* **GOAL OF THE EXERCISE**
Could you copy every line from the material below in which "picture" appears?
[START OF SUPPLIED DATA]
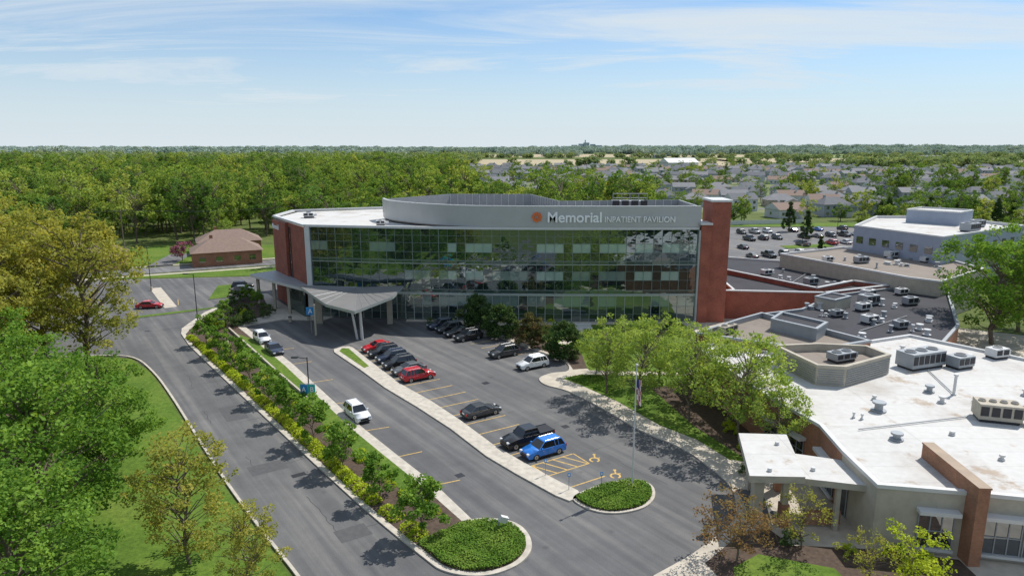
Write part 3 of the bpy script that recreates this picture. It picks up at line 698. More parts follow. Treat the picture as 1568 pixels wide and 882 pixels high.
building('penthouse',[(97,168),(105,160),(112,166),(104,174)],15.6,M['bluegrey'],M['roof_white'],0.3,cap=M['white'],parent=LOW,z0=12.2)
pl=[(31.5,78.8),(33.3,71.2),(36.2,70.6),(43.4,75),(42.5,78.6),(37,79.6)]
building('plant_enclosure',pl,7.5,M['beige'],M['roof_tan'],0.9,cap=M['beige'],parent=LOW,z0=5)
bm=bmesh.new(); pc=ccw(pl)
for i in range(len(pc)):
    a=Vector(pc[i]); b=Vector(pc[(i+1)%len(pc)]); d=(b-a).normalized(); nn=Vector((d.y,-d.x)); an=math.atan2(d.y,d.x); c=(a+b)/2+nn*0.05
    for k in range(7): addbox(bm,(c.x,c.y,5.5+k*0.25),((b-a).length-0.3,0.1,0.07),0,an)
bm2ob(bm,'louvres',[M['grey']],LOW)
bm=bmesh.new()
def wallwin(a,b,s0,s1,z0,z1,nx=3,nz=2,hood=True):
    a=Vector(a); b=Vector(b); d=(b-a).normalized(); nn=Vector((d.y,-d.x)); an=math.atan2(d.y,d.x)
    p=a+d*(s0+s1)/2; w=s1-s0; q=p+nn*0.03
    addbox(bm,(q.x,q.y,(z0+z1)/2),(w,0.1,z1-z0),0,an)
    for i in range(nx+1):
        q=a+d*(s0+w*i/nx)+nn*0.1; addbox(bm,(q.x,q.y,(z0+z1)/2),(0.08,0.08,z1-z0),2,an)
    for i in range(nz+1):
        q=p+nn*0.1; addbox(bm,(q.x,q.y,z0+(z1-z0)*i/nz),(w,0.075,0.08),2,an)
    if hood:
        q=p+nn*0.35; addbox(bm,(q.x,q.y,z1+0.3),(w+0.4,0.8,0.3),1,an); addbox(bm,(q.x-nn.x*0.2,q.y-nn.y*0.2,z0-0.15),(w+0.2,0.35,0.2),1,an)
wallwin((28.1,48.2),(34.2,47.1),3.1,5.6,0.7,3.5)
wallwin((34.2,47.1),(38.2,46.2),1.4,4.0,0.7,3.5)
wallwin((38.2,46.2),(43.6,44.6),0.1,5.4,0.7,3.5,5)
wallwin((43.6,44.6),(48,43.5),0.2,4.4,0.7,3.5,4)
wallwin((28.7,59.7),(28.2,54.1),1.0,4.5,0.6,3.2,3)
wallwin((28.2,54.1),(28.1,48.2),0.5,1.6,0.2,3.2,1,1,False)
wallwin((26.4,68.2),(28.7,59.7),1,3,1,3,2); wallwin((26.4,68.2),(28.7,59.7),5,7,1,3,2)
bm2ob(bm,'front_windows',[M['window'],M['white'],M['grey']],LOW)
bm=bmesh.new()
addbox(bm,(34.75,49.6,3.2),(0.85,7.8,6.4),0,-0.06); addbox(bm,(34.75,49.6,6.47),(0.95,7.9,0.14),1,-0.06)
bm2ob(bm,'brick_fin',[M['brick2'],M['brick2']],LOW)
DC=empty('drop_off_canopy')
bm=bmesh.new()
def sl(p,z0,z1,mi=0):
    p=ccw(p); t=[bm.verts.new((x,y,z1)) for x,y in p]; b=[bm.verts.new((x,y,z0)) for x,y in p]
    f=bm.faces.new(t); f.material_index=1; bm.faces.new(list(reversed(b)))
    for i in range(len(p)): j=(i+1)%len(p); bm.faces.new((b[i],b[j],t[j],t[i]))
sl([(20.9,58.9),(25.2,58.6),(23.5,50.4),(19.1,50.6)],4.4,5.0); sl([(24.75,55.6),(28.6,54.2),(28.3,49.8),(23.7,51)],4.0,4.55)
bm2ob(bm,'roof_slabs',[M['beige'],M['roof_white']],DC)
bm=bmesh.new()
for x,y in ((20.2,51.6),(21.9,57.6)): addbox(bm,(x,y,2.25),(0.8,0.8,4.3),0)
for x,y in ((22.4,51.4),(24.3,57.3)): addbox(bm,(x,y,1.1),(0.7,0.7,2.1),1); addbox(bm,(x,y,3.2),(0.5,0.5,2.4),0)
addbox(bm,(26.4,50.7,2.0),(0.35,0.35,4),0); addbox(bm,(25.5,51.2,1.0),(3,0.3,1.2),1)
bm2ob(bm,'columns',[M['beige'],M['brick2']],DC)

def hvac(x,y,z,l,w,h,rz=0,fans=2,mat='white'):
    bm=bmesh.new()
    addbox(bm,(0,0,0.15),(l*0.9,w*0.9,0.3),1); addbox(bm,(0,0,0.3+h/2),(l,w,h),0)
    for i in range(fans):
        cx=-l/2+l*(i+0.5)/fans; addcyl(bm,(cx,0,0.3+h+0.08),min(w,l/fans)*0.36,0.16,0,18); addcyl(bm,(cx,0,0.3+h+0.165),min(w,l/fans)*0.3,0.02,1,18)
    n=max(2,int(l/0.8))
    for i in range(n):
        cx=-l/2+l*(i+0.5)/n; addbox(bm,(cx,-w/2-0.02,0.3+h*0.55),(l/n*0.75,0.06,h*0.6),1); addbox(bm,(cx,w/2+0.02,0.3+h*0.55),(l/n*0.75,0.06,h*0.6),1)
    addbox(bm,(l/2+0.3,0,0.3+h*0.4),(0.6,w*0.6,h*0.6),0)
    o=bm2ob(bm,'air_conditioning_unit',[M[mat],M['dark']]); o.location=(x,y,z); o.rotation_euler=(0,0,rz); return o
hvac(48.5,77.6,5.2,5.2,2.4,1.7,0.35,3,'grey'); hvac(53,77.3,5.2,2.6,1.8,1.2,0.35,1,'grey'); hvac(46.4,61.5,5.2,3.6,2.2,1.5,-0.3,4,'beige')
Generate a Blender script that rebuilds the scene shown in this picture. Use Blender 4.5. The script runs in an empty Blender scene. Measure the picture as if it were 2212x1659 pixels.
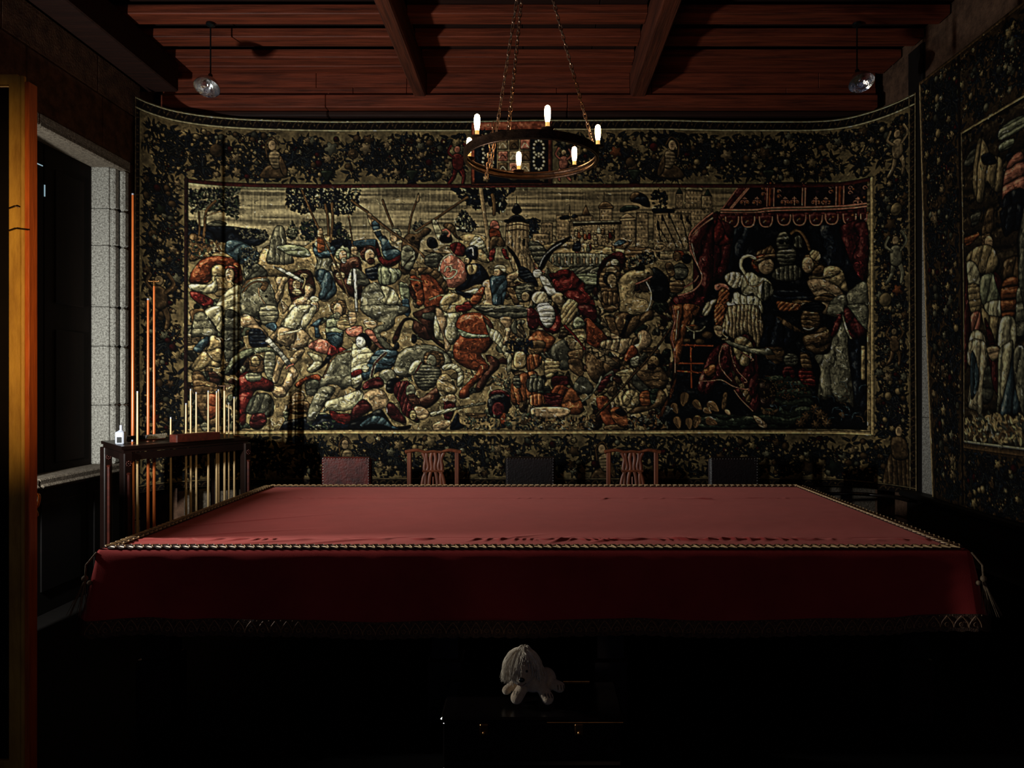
[END OF SUPPLIED DATA]
* **EXERCISE SOLUTION**
Write part 3 of the bpy script that recreates this picture. It picks up at line 698. More parts follow. Treat the picture as 1568 pixels wide and 882 pixels high.
Generate a Blender script that rebuilds the scene shown in this picture. Use Blender 4.5. The script runs in an empty Blender scene. Measure the picture as if it were 2212x1659 pixels.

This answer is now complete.